John Lee Logan | |
Office: | Associate Justice of the Idaho Territorial Supreme Court |
Term Start: | April 12, 1888 |
Term End: | November 1889 |
Predecessor: | Norman Buck |
Successor: | Willis Sweet |
Appointer: | Grover Cleveland |
Birth Date: | 5 March 1848 |
Birth Place: | Salem, Virginia, U.S. |
Death Place: | Lewiston, Idaho Territory, U.S. |
Party: | Democratic |
Father: | James W. Logan |
Mother: | Sarah Strother |
Relatives: | John Randolph Tucker (father-in-law) |
Children: | 0 |
John Lee Logan (March 5, 1848 – January 15, 1890) was an American lawyer and jurist who served as Associate Justice of the Idaho Territorial Supreme Court from 1888 to 1889.
Logan was born in Salem, Virginia, on March 5, 1848, the son of James W. and Sarah (née Strother) Logan, the latter a descendant of Alexander Spotswood, John Rolfe, and Pocahontas. He attended the Virginia Military Institute, but dropped out to join a cavalry regiment of the Confederate Army. He read law under his future father-in-law, John Randolph Tucker, in Richmond, Virginia, from 1868 to 1870, and was admitted to the bar in 1869. He moved to New York City, and served as a law clerk from 1870 to 1873 before opening his own practice.
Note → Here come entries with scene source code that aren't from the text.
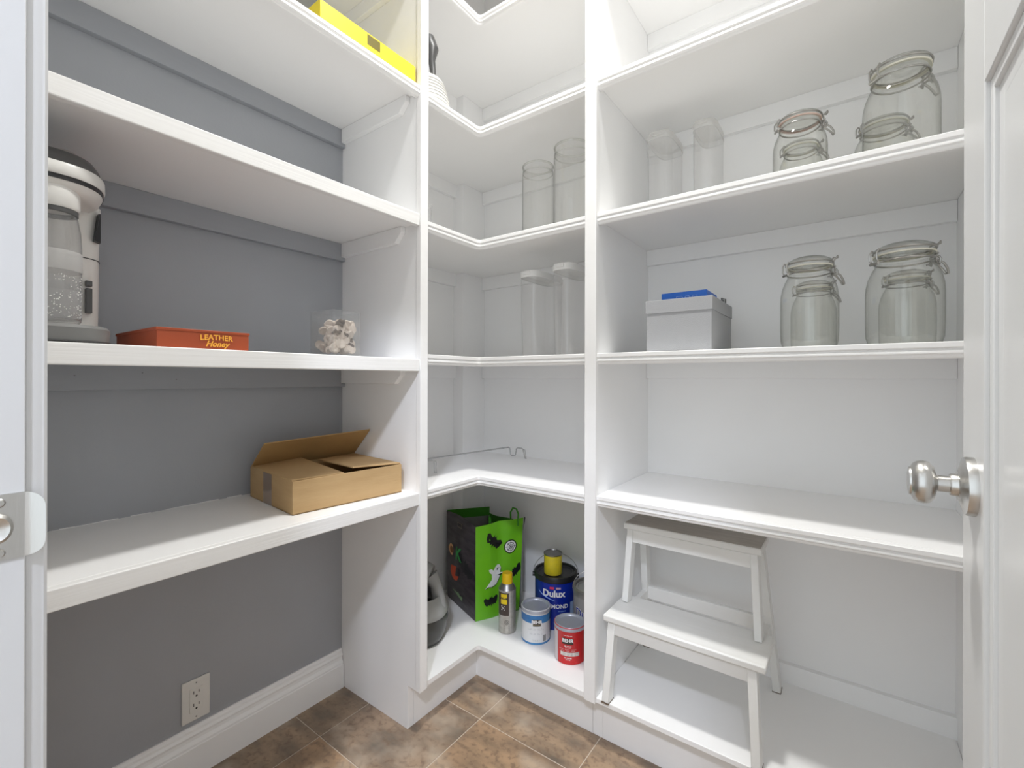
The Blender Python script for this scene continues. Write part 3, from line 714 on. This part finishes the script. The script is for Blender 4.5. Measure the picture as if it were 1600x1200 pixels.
# loop handle frame with a see-through hole
hh = MB()
vv = Vector((math.cos(.5), math.sin(.5), 0))
def hp_(a, zz): return Vector(c) + vv*a + Vector((0, 0, zz))
hh.tube([hp_(.098, .115), hp_(.098, .16), hp_(.088, .20), hp_(.066, .235)], [.034, .024, .021, .030], 16)
hh.tube([hp_(-.05, .12), hp_(-.05, .18), hp_(-.03, .23), hp_(.02, .25)], [.06, .05, .045, .045], 16)
hh.tube([hp_(-.01, .235), hp_(.035, .248), hp_(.070, .238)], [.046, .044, .034], 16)
hh.tube([hp_(.02, .245), hp_(.018, .275), hp_(.016, .292)], [.046, .034, .026], 16)
hh.build('handle', jugm, t)
MB().lathe([(0, 0), (.026, 0), (.026, .03), (0, .032)], (c[0]+.02, c[1]+.005, z+.30), seg=24).build('cap', jugm, t)
gl = MB().lathe([(0, 0), (.014, 0), (.014, .002), (0, .002)], seg=20); o = MB()
nn = Vector((.80, -.6, 0)); ss = Vector((.6, .80, 0))
o.add([Vector((.268, 1.093, z+.062)) + nn*(zz+.016) + ss*x*1.3 + Vector((0, 0, y*1.5)) for x, y, zz in gl.v], gl.f); o.build('green_sticker', mat('green_sticker', (.12, .38, .10), .5), t)

# ------------------------------------------------------------------ halloween gift bag
z = .1547
P0 = Vector((.300, 1.395, z)); a1 = Vector((-.245, .092, 0)); a2 = Vector((.085, .180, 0)); Hh = .378
t = thing('gift_bag', 'lime green and black halloween shopping bag with bats and ghost', 'bag', tuple(P0 + (a1+a2)/2))
nA = Vector((a1.y, -a1.x, 0)).normalized()*-1
if nA.dot(Vector((1.5, 0, 0)) - P0) < 0: nA = -nA
nB = Vector((a2.y, -a2.x, 0)).normalized()
if nB.dot(Vector((1.5, 0, 0)) - P0) < 0: nB = -nB
def fA(u, v, off=0):     # dark front, u 0..1 from near corner to left, v 0..1 up
    bulge = .010*math.sin(PI*u)*math.sin(PI*min(v*1.1, 1)); taper = 1+.06*(v-.3)
    return P0 + a1*u*taper + Vector((0, 0, v*Hh + (.012*math.sin(PI*u)*(v > .99)))) + nA*(bulge+off) + Vector((-.012*(1-v)*0, 0, 0))
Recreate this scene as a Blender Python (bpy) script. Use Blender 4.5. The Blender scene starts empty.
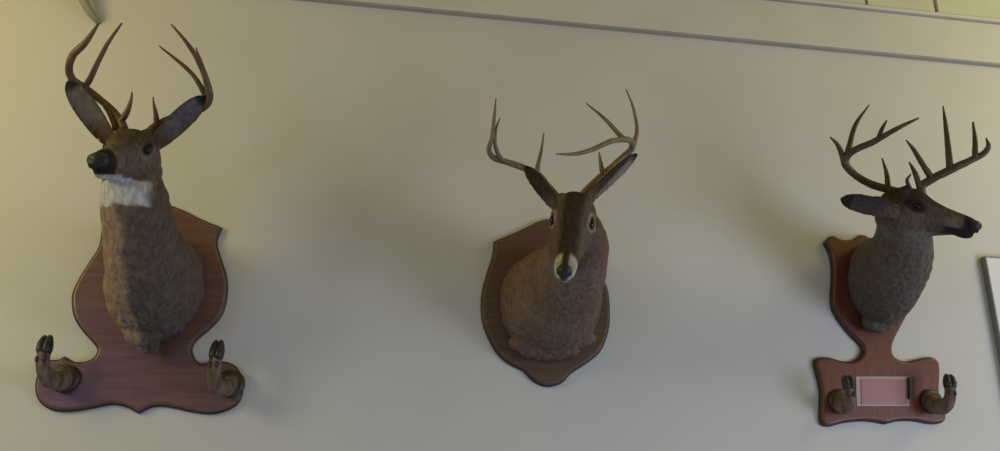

He married Gertrude Powell Tucker, in 1883. They would have no children.[1] [2] He was active in local Democratic politics in the 1870s.[3]
On March 5, 1888, President Grover Cleveland nominated Logan as Associate Justice of the Idaho Territorial Supreme Court, and he was confirmed by the senate on April 12, 1888.[4] He accepted the position with hope that it would improve his failing health.[5] His health continued to deteriorate in the Idaho Territory, leading President Benjamin Harrison to remove Logan, replacing him with Willis Sweet in November 1889.[6] [7] Logan died soon after in Lewiston, Idaho Territory, on January 15, 1890.[8]